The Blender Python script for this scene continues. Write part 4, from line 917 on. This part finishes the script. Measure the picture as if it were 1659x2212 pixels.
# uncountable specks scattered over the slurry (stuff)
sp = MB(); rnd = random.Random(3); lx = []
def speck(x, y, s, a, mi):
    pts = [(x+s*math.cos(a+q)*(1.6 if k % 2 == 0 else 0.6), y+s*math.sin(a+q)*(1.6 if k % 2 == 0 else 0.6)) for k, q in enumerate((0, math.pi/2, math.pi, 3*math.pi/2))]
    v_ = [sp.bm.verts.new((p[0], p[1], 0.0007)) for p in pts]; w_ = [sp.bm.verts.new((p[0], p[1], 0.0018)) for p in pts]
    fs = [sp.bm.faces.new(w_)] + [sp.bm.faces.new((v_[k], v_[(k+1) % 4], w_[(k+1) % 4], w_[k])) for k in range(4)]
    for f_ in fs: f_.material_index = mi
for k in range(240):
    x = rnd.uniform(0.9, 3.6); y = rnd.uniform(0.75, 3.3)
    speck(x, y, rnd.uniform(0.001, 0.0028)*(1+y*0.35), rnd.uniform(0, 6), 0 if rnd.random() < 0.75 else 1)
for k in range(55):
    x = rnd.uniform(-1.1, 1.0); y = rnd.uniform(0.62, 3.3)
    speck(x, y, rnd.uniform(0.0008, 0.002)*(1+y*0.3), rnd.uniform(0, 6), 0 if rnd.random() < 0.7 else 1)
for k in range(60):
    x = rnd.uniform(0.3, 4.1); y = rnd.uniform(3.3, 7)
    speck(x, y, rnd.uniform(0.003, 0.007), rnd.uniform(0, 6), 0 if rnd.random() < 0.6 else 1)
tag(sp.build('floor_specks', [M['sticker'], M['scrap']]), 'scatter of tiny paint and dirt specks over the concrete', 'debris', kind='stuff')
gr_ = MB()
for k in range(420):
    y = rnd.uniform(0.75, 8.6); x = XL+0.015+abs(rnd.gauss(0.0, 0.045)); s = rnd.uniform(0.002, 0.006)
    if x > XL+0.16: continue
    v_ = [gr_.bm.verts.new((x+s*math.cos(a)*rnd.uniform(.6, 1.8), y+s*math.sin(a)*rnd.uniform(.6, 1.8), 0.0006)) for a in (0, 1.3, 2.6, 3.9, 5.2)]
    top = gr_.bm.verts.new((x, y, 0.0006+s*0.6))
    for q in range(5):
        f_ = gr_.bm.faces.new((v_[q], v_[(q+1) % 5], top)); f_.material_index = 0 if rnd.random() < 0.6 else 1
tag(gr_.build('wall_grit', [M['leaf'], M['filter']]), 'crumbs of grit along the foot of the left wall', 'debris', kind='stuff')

=======

The task:
Copy the material above, line for line.

Task answer:
The Blender Python script for this scene continues. Write part 4, from line 917 on. This part finishes the script. Measure the picture as if it were 1659x2212 pixels.
# uncountable specks scattered over the slurry (stuff)
sp = MB(); rnd = random.Random(3); lx = []
def speck(x, y, s, a, mi):
    pts = [(x+s*math.cos(a+q)*(1.6 if k % 2 == 0 else 0.6), y+s*math.sin(a+q)*(1.6 if k % 2 == 0 else 0.6)) for k, q in enumerate((0, math.pi/2, math.pi, 3*math.pi/2))]
    v_ = [sp.bm.verts.new((p[0], p[1], 0.0007)) for p in pts]; w_ = [sp.bm.verts.new((p[0], p[1], 0.0018)) for p in pts]
    fs = [sp.bm.faces.new(w_)] + [sp.bm.faces.new((v_[k], v_[(k+1) % 4], w_[(k+1) % 4], w_[k])) for k in range(4)]
    for f_ in fs: f_.material_index = mi
for k in range(240):
    x = rnd.uniform(0.9, 3.6); y = rnd.uniform(0.75, 3.3)
    speck(x, y, rnd.uniform(0.001, 0.0028)*(1+y*0.35), rnd.uniform(0, 6), 0 if rnd.random() < 0.75 else 1)
for k in range(55):
    x = rnd.uniform(-1.1, 1.0); y = rnd.uniform(0.62, 3.3)
    speck(x, y, rnd.uniform(0.0008, 0.002)*(1+y*0.3), rnd.uniform(0, 6), 0 if rnd.random() < 0.7 else 1)
for k in range(60):
    x = rnd.uniform(0.3, 4.1); y = rnd.uniform(3.3, 7)
    speck(x, y, rnd.uniform(0.003, 0.007), rnd.uniform(0, 6), 0 if rnd.random() < 0.6 else 1)
tag(sp.build('floor_specks', [M['sticker'], M['scrap']]), 'scatter of tiny paint and dirt specks over the concrete', 'debris', kind='stuff')
gr_ = MB()
for k in range(420):
    y = rnd.uniform(0.75, 8.6); x = XL+0.015+abs(rnd.gauss(0.0, 0.045)); s = rnd.uniform(0.002, 0.006)
    if x > XL+0.16: continue
    v_ = [gr_.bm.verts.new((x+s*math.cos(a)*rnd.uniform(.6, 1.8), y+s*math.sin(a)*rnd.uniform(.6, 1.8), 0.0006)) for a in (0, 1.3, 2.6, 3.9, 5.2)]
    top = gr_.bm.verts.new((x, y, 0.0006+s*0.6))
    for q in range(5):
        f_ = gr_.bm.faces.new((v_[q], v_[(q+1) % 5], top)); f_.material_index = 0 if rnd.random() < 0.6 else 1
tag(gr_.build('wall_grit', [M['leaf'], M['filter']]), 'crumbs of grit along the foot of the left wall', 'debris', kind='stuff')